A quanto ammontano ora questi interessi? L’ultimo dato è riportato nella semestrale 2017 della Cassa, che parla di un rendimento che al 30 giugno era di 1,3 miliardi di euro. Nel frattempo, però, sono passati altri sei mesi, e gli interessi saranno sicuramente saliti, dando un contributo decisivo all’utile di 2,2 miliardi ascritto alla capogruppo. Insomma, in un momento in cui i rendimenti del risparmio postale per gli italiani diminuiscono, peraltro su somme garantite dallo Stato, lo stesso Stato ha aumentato quelli a beneficio della Cassa. Perché Renzi e Padoan lo abbiano fatto, nel 2016, non è dato sapere. Si dice che abbiano in parte voluto risarcire le fondazioni bancarie azioniste di minoranza della Cassa, dopo che il loro leader, Giuseppe Guzzetti (presidente dell’Acri), aveva dovuto subire la rimozione dell’ex presidente Franco Bassanini, uomo delle fondazioni. Di sicuro il cadeau ha fatto fare bella figura a Costamagna e Gallia. Ma forse non servirà, visto che ieri la Reuters ha raccolto confidenze di ambienti grillini che hanno già dato il benservito ai due manager in scadenza.

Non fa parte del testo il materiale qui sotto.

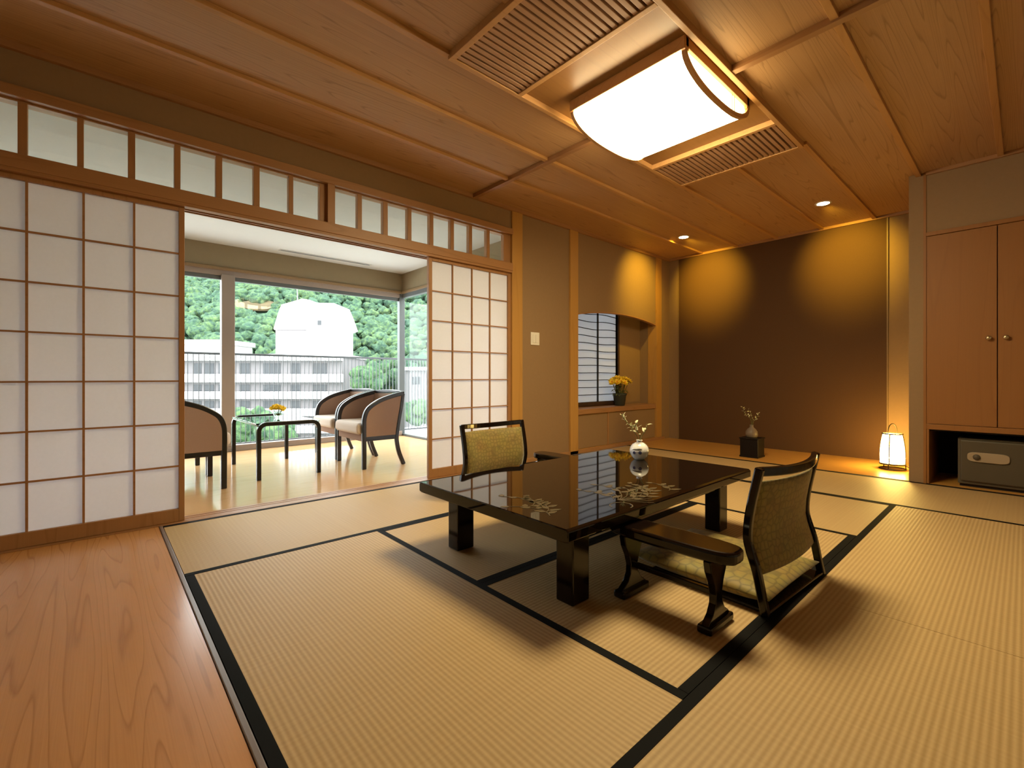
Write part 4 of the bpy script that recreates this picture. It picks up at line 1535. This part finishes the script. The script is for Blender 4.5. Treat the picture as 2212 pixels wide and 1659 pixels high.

Anche l’occhio vuole la sua parte. In vista della presentazione del suo bilancio scintillante, dietro al quale però c’è un bel trucco (vedi articolo qui a fianco), Cassa Depositi ha pensato che la veste grafica fosse importante. E così lo scorso 15 febbraio ha pagato la bellezza di 140 mila euro alla società Zero3zero9 per un “servizio di revisione e studio grafico-creativo della relazione finanziaria annuale e semestrale”. Il successivo 19 febbraio sono stati versati 180.700 euro alla Interactive Thinking per una consulenza in “service design” a proposito dell’offerta di buoni e libretti postali. Ancora, in corso di assegnazione c’è una gara da 180 mila euro per “servizi di impaginazione e stampa dei prodotti di immagine istituzionale”. Insomma, fino all’ultimo i vertici non badano a spese. Di sicuro per il presidente Claudio Costamagna e l’Ad Fabio Gallia il tempo sta per scadere. Ieri anche i grillini hanno fatto sapere che per il rilancio della Cassa è indispensabile la sostituzione dei due manager.